The writer to the Hebrews knows that this is daunting, and knows that in human terms there may not be much to show for it. Not many of the examples of faith given in Hebrews 11 end well in worldly terms. Far from being a one-off commitment to be looked back on with nostalgia this is for the whole of life, and may lead us to make huge decisions based on a commitment to the future and a trust in God which perhaps few others will see. The examples quoted throughout Chapter 11 are about people who have made amazing commitments, beginning with Abraham and his relocation hundreds of miles from his home. Had he not done that, the history of God’s chosen people would have been impossible to contemplate.
The whole of our Christian life is about the assurance of things we cannot see being worked out in the every day. We will disagree on this. Yesterday I read of a church in the United States which is asking its members to bring their AR15 Assault Rifles for blessing. I can’t see how that is an outworking of faith, but they clearly can. There may be examples in your own life where a decision about the future had to be taken ultimately on trust. There will be a complex series of events which lead to a conviction that God may be asking you to do something. Ask any ordained person about the nature of their call and there will be stories of discussion, discernment and testing, and somewhere a touch of the supernatural, a conviction that somehow God has spoken, which has then been taken by faith and worked out in action.

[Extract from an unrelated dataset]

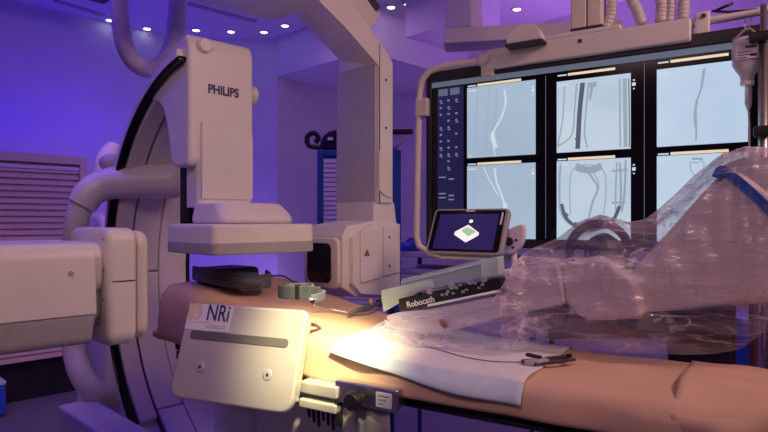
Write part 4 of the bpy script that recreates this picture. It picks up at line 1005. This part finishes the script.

Beware the faith which goes for only that which can be seen, proved, tested, of which sense can be made. Use these things, but remember, says the Letter to the Hebrews, we live not only in this life, but for and in the world to come. To fix our eyes on this is to trust in that which we cannot yet see. In the graciousness of God glimpses are given: be ready then for God to challenge, and be ready for God to ask everything of you. Our faith is that, at the end of the end, it is not our stumbling faith in God through which we are saved, but God’s unwavering and sure faith in us, to whom be all glory in the church and in Christ Jesus, now and for ever.